E-Mail from my family

Dispatches from Manhattan

It may seem trivial to mention this but I should: these e-mails are property of the individuals who wrote them and cannot be reproduced in another form without their permission. Feel free to share the link to http://avalon.net/~kent/wtc/

Ian 9/11/2001

Ian 9/12/2001

Ian 9/14/2001

Michelle 9/13/2001

Michelle 9/14/2001

Michelle 9/15/2001

Michelle 9/16/2001

Michelle 9/17/2001

Michelle's Dream 9/15/2001

Sean 9/14/2001 (9/13 events)

Sean 9/14/2001 (9/14)

Tessa 9/12/2001

Tessa (received 9/15/2001)

Tessa (received 9/16/2001)

An Afghani-American Perspective (9/16/2001)

Steve's analysis(received 9/16/2001)

My Brothers Ian and Sean, and my sister Michelle live in Greenwich Village in Manhattan, New York. When the World Trade Center was attacked, I of course wondered if they were safe, but knowing them, they were most likely still in bed when the planes hit the towers, and none of them were close to the WTC. So I wasn't TOO worried.

It wasn't until early afternoon that we got E-mail verifying that everyone was OK -- with everything going on, they were all out in the street, and not hanging around their computers.
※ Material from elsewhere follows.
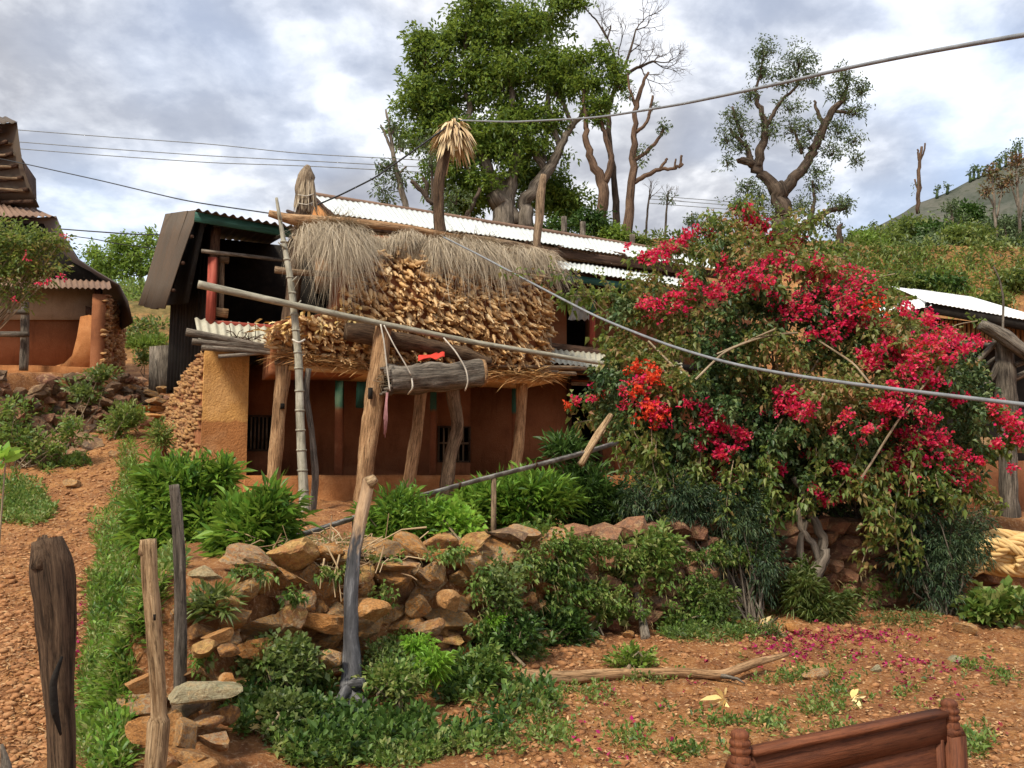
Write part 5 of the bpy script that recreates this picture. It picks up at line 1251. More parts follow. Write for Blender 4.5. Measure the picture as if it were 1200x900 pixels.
tree('pollarded_tree', 'thick-limbed pollarded tree with open sprouting crown above the bougainvillea', (915, 285), [
    ([(917, 310), (915, 270), (914, 240), (910, 218)], (25, 22, 20, 19)), ([(912, 226), (895, 203), (880, 192), (866, 186)], (17, 13, 11, 8)), ([(888, 196), (890, 178), (896, 162), (897, 145), (889, 122), (884, 108)], (13, 12, 9, 8, 6, 4)),
    ([(880, 190), (876, 172), (862, 160), (855, 150)], (9, 6, 5, 3)), ([(914, 225), (932, 208), (946, 190), (957, 168), (966, 148), (978, 128), (990, 112), (994, 98)], (16, 14, 12, 11, 10, 8, 5, 3)), ([(966, 148), (958, 132), (954, 118)], (6, 5, 3)), ([(978, 130), (996, 132), (1003, 125)], (5, 4, 2)),
    ([(897, 150), (908, 130), (918, 115), (935, 100)], (6, 5, 4, 3)), ([(918, 300), (932, 272), (950, 258), (975, 246), (992, 244)], (13, 11, 9, 6, 4)), ([(950, 258), (955, 235), (952, 212)], (6, 4, 3)), ([(940, 180), (935, 165), (930, 150)], (5, 4, 2)), ([(884, 110), (892, 85), (895, 60)], (4, 3, 2)), ([(935, 100), (930, 75)], (3, 2)), ([(905, 290), (885, 265), (872, 235)], (6, 5, 3)), ([(870, 160), (862, 140), (858, 125)], (5, 4, 3))],
    [(895, 58, 15, 17, 60), (892, 85, 17, 14, 56), (935, 72, 24, 20, 110), (922, 95, 22, 13, 66), (950, 92, 15, 12, 44), (990, 88, 16, 16, 50), (1008, 104, 20, 12, 54), (985, 110, 18, 14, 60), (1002, 130, 22, 8, 46), (982, 150, 18, 12, 46), (1000, 163, 15, 8, 26), (975, 175, 22, 14, 60), (1003, 188, 11, 8, 28), (950, 150, 20, 14, 44),
     (928, 148, 18, 14, 40), (862, 135, 17, 12, 46), (852, 160, 13, 15, 40), (868, 150, 16, 14, 40), (900, 150, 18, 18, 56), (852, 190, 9, 11, 18), (868, 172, 13, 10, 30), (940, 170, 16, 10, 30), (925, 125, 20, 10, 36), (880, 112, 14, 12, 30), (955, 200, 20, 10, 30), (876, 218, 16, 12, 40), (866, 240, 18, 14, 56), (890, 232, 14, 14, 36), (958, 215, 16, 14, 34), (940, 240, 20, 15, 50), (985, 240, 20, 12, 60), (970, 262, 18, 8, 34), (905, 250, 14, 14, 26)],
    28, 'bark_dark', 'tree_grey', (.125, .05), 8, .19, 9, lump=.5)
tree('dead_trunk', 'tall thin dead trunk standing above the green hillside', (1076, 245), [([(1076, 250), (1077, 220), (1077, 195), (1080, 172)], (5, 4.5, 4, 3)), ([(1078, 188), (1083, 178), (1084, 168)], (3, 2, 2)), ([(1077, 188), (1075, 175)], (3, 2)), ([(1076, 225), (1072, 210)], (2, 2))], [(1074, 218, 4, 8, 6)], 45, 'bark_red', 'tree_grey', (.15, .06), 6, .15, 0)
tree('dead_trunk', 'dark broken stump at the skyline just right of the pollarded tree', (985, 300), [([(984, 320), (985, 290), (983, 268), (986, 262)], (13, 9, 6, 3)), ([(985, 285), (980, 275)], (5, 3))], [], 26, 'bark_dark', 'tree')
for (u, v, r, lab) in ((130, 300, 30, 'light green tree behind and between the two houses, left crown'), (165, 296, 36, 'light green tree touching the overhanging brown roof, right crown')):
    tree('distant_tree', lab, (u, 340), [([(u, 345), (u, v)], (5, 3))], [(u, v, r, 20, 90), (u - 12, v + 12, r * .6, 12, 50), (u + 12, v - 16, r * .5, 12, 44), (u + 5, v + 22, r * .9, 9, 60), (u - 18, v - 6, r * .4, 9, 24)], 42, 'bark', 'hill2', (.22, .11), 9, .30, 9, lump=.7)
# shrubs along the bank behind the roof
for (u, v, ru, rv, n, m, lab) in ((690, 262, 26, 16, 150, 'lance_dark', 'dark rounded bush under the forked tree behind the roof'), (718, 276, 20, 11, 120, 'hill2', 'bright green bush at the foot of the forked tree'), (745, 284, 16, 8, 90, 'hill1', 'low green bush on the bank beside the short post'), (650, 268, 24, 10, 80, 'lance_dark', 'low dark bush right of the big grey trunks')):
    tree('bush', lab, (u, v + rv), [], [(u, v, ru, rv, n)], 27.6, 'bark', m, (.17, .08), 9, .2, 0, 'bush', stuffname='foliage')
for (u, v, lab) in ((661, 262, 'short fence stake behind the roof under the big tree'), (683, 268, 'short pale stake behind the roof'), (741, 283, 'square grey stake on the bank near the low bush')):
    MB().tube([at(u, v + 12, 26.4), at(u, v - 8, 26.4)], .09, 8, .1, .1).build('stake', M['log_grey'], label=lab, cat='stake')
# right hillside
HB = [(1015, 292, 26, 18, 34, 'hill2', 'pale bright green bush low on the hillside just right of the broken stump'), (1040, 318, 30, 20, 30, 'hill2', 'bright green rounded bush above the white shed roof'), (1065, 262, 34, 24, 42, 'hill1', 'feathery light green clump at the hillside top'), (1098, 262, 22, 20, 38, 'lance_dark', 'dark bush at the middle of the hillside'), (1020, 270, 26, 16, 40, 'hill1', 'green bush near the skyline by the far hill'),
      (1135, 240, 20, 18, 40, 'lance_dark', 'dark rounded tree crown standing out before the far hill'), (1140, 290, 34, 24, 34, 'hill1', 'mid green bush on the hillside above the shed ridge'), (1130, 318, 22, 18, 28, 'hill2', 'yellow-green leafy bush just above the white shed roof'), (1085, 300, 26, 22, 32, 'tree_grey', 'grey-green bush in the middle of the hillside'), (1170, 262, 30, 26, 38, 'tree_grey', 'greyish tree crown near the right edge'),
      (1060, 335, 26, 14, 26, 'hill1', 'low scrub beside the left end of the shed roof'), (1190, 330, 18, 14, 26, 'hill1', 'small green bush at the right edge on the orange terrace'), (1105, 335, 26, 12, 26, 'lance_dark', 'low dark scrub behind the shed roof'), (985, 300, 24, 20, 30, 'hill1', 'scrub partly hidden behind the bougainvillea top'), (1160, 355, 30, 8, 25, 'hill1', 'grassy scrub along the shed ridge'),
      (1195, 300, 16, 22, 34, 'tree_grey', 'grey-green shrub cut by the right edge'), (1045, 290, 22, 18, 36, 'hill1', 'round green bush left of the grey-green one'), (1112, 285, 18, 20, 36, 'hill2', 'light green bush under the dark rounded crown')]
for (u, v, ru, rv, dd, m, lab) in HB:
    if v < 280: v += 14; rv *= .8
    n = int(ru * rv * .42); tree('hillside_bush', lab, (u, v + rv), [([(u, v + rv), (u + rng.normal() * 3, v)], (3, 2))], [(u, v, ru, rv, n), (u + rng.normal() * ru * .4, v - rv * .3, ru * .6, rv * .7, n // 2)], dd, 'bark', m, (.0062 * dd, .003 * dd), 8, .0075 * dd, 6, 'bush', stuffname='foliage', lump=.6)
for (u, v0, v1, lab, red) in ((1168, 275, 198, 'tall bare-stemmed tree with a reddish top near the right edge', 1), (1196, 275, 185, 'tree with reddish leaf tufts cut by the right edge', 1), (1183, 312, 268, 'pale forked sapling on the orange terrace', 0), (1120, 285, 235, 'thin pale trunked sapling before the far hill', 0)):
    t = tree('hillside_tree', lab, (u, v0), [([(u, v0 + 10), (u - 3, (v0 + v1) / 2), (u - 6, v1)], (4, 3, 2)), ([(u, v0 - 20), (u + 8, v1 + 15)], (2.5, 1.5)), ([(u - 2, v0 - 30), (u - 14, v1 + 22)], (2.5, 1.5))], [(u - 6, v1 + 4, 8, 10, 30), (u + 6, v1 + 18, 7, 10, 20), (u - 12, v1 + 26, 7, 8, 16)], 36, 'bark', 'rust' if red else 'tree_grey', (.17, .08), 7, .2, 2) if False else None
G['rust'] = m_leaf('rusty_leaf', [(.16, .07, .04), (.20, .12, .05), (.14, .16, .06)], .2)
for (u, v0, v1, lab, red) in ((1168, 275, 198, 'tall bare-stemmed tree with a reddish top near the right edge', 1), (1196, 275, 185, 'tree with reddish leaf tufts cut by the right edge', 1), (1183, 312, 262, 'pale forked sapling on the orange terrace', 0), (1120, 285, 240, 'thin pale trunked sapling before the far hill', 0)):
    tree('hillside_tree', lab, (u, v0), [([(u, v0 + 10), (u - 3, (v0 + v1) / 2), (u - 6, v1)], (4, 3, 2)), ([(u, v0 - 20), (u + 8, v1 + 15)], (2.5, 1.5)), ([(u - 2, v0 - 30), (u - 14, v1 + 22)], (2.5, 1.5))], [(u - 6, v1 + 4, 8, 10, 30), (u + 6, v1 + 18, 7, 10, 20), (u - 12, v1 + 26, 7, 8, 16)], 36, 'bark', 'rust' if red else 'tree_grey', (.17, .08), 7, .2, 2)
# rough scrub carpet on the hillside and bank
def cover(name, patches, mat, K, L, W, kind='leaf', spread=.06, up=(0, 0, 1.0), droop=.2, lift=.02, scale_d=False, dmin=2.2):
    mb = MB()
    for (u, v, ru, rv, n) in patches:
        a = rng.uniform(0, 6.283, n); r = rng.uniform(0, 1, n) ** .6; r = r * (1 + .35 * vnoise(np.cos(a) * 2 + u, np.sin(a) * 2 + v))
        P = ground(u + np.cos(a) * ru * r, v + np.sin(a) * rv * r, dmin) + [0, 0, lift]; P = P[P[:, 1] < 48]
        if len(P) == 0: continue
        if scale_d:
            s = P[:, 1].mean() / 30
        else: s = 1
        P = P + rng.normal(size=P.shape) * [0, 0, .01]
        sprigs(mb, P, K, L * s, W * s, spread * s, up, kind, droop)
    return set_props(mb.build(name, mat, origin=(0, 0, 0)), None, None, None, 'stuff')
set_props(cover('hillside_scrub', [(1090, 325, 120, 30, 260), (1150, 290, 70, 26, 120), (1040, 300, 60, 25, 130), (800, 286, 60, 12, 160), (170, 345, 40, 8, 90), (165, 402, 24, 5, 60), (180, 425, 20, 5, 30), (170, 380, 24, 6, 40)], G['hill1'], 7, .22, .09, spread=.2, scale_d=True, lift=.1), 'rough green scrub covering the hillside and banks')
set_props(cover('hillside_grass', [(1100, 330, 120, 40, 330), (170, 345, 40, 8, 150), (168, 404, 24, 4, 160), (700, 280, 60, 10, 300)], G['hill2'], 7, .3, .03, 'blade', .15, scale_d=True, lift=.05), 'yellow green grass patches on the hillside')

G['feather'] = m_leaf('feathery_leaf', [(.02, .045, .022), (.04, .08, .035), (.075, .125, .055), (.11, .15, .06)], .2)
G['boug_olive'] = m_leaf('olive_vine_leaf', [(.06, .09, .02), (.13, .17, .04), (.20, .22, .07), (.30, .24, .10), (.34, .16, .08)], .35)
# ------------------------------------------------------------ terrace shrubs with long narrow leaves
def shrub(name, label, blobs, d, mat, leaf, K, spread, base, nst=9, kind='leaf', up=.8, cat='shrub', stem='twig', shell=.5, lump=.3, droop=.2, part='foliage', group=None):
    b = at(base[0], base[1], d); b[2] = Gz(b); t = thing(name, label, cat, b, group); mb = MB(); st = MB(); k = d / 1000
    for (u, v, ru, rv, n, *r) in blobs:
        c = at(u, v, r[0] if r else d); P = blob_points(c, (ru * k, (ru + rv) * .45 * k, rv * k), n, shell, lump)
        sd_ = unit((P - c) / max(ru * k, .05) * .8 + np.array([0, 0, up])); sprigs(mb, P, K, leaf[0], leaf[1], spread, sd_, kind, droop)
        for q in P[:nst]: st.tube([b + rng.normal(size=3) * [.08, .08, 0], (b + q) / 2 + rng.normal(size=3) * .05, q], [.012, .009, .004], 5, caps=False)
    mb.build(part, G[mat], t, kind='stuff')
    if nst: st.build('stems', M[stem], t, kind='stuff')
    return t
shrub('leafy_shrub', 'tall bright green narrow-leaved shrub in front of the ochre pillar', [(222, 575, 44, 30, 200), (200, 616, 46, 38, 220), (235, 616, 38, 40, 150), (262, 556, 12, 16, 20), (185, 572, 22, 22, 50), (250, 640, 24, 28, 50)], 8.0, 'lance', (.155, .036), 10, .09, (220, 660), 8)
shrub('leafy_shrub', 'dense mid green shrub on the wall top left of the pile of dry brush', [(298, 622, 38, 32, 210), (300, 655, 38, 28, 150), (275, 645, 20, 28, 50), (318, 594, 16, 16, 30)], 6.6, 'lance', (.16, .034), 10, .09, (300, 675), 8)
shrub('leafy_shrub', 'compact narrow-leaved shrub on the wall top right of the charred stick', [(468, 606, 38, 26, 190), (472, 628, 34, 20, 110)], 7.3, 'lance', (.12, .024), 11, .07, (470, 650), 8)
shrub('leafy_shrub', 'wide grassy-leaved shrub under the middle of the grey channel', [(590, 590, 48, 20, 210), (555, 597, 26, 18, 80), (630, 585, 40, 24, 170), (615, 606, 40, 18, 110)], 8.5, 'lance', (.17, .028), 11, .08, (600, 622), 6)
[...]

I've been going to work every day in Iowa, pretty much boggled by this whole thing -- it is too huge to really imagine, and only comes home to me when I see it on a personal level -- the old guy on TV whose son died on Flight 11, saying "I know if he had seen them cutting a stewardess he would have gotten up and tried to stop them." and then breaking down. Or people holding up pictures of loved ones to see if anyone recognizes them; people they must know are almost certainly dead.

Some of you may hear This American Life on NPR -- the show last weekend was on crime scenes. One segment was about a man who was a crime scene reporter who had a breakdown because of the stress of the job. He talked about a peculiar sound people in the midst of deep trauma make -- a sort of cat's voice coming from deep within their throats that they can't control. I keep hearing this sound in voices on the TV and radio.

My family has been very lucky that none of us has had to experience the deep loss that thousands of people all over the world are going through, and it beggars anyone's powers of description to even try and approximate what it feels like. Even to describe the surface details of people's behavior in the face of such an overwhelming event is tough. The messages below try to do so simply and directly; the fact that all three people are excellent writers helps somewhat.

There are eery similarities of the descriptions in John Hersey's "Hiroshima" to what I was seeing on television. Not to equate the two experiences in magnitude and importance -- many more people were killed and maimed in Hiroshima than in the WTC attack. But once one innocent person dies, and then two, or a half million (in Rwanda) you have to stop worrying about scale -- one person is too many.

If anything good comes from this whole event, I hope that it is this: Americans now know what it feels like. Americans are being shocked into a great feeling of compassion for the people who are suffering; in New York, in DC, and around the world. At the national level, I can only hope and pray that this compassion can manage to affect our foreign policy. Too long have we supported inhumanity -- in Nicaragua, in El Salvador, in Chile, in Israel, in Iraq. Nothing justifies the actions of the people who hijacked the airplanes and used them as weapons. But their fanatacism and anger grow out of a deep hurt they feel the United States has inflicted on them.

So please, if you feel angry it's OK, but let the anger go and remember the sympathy and compassion you feel for the people in New York and DC. Let that compassion grow to encompass the people outside our borders. There is plenty of horrible things to go around, and I feel that we've supported the US Government too long in actions that engender the suffering of others around the world. It's well past the time when our foreign policy should be governed by the questions "will this help? who will it hurt?"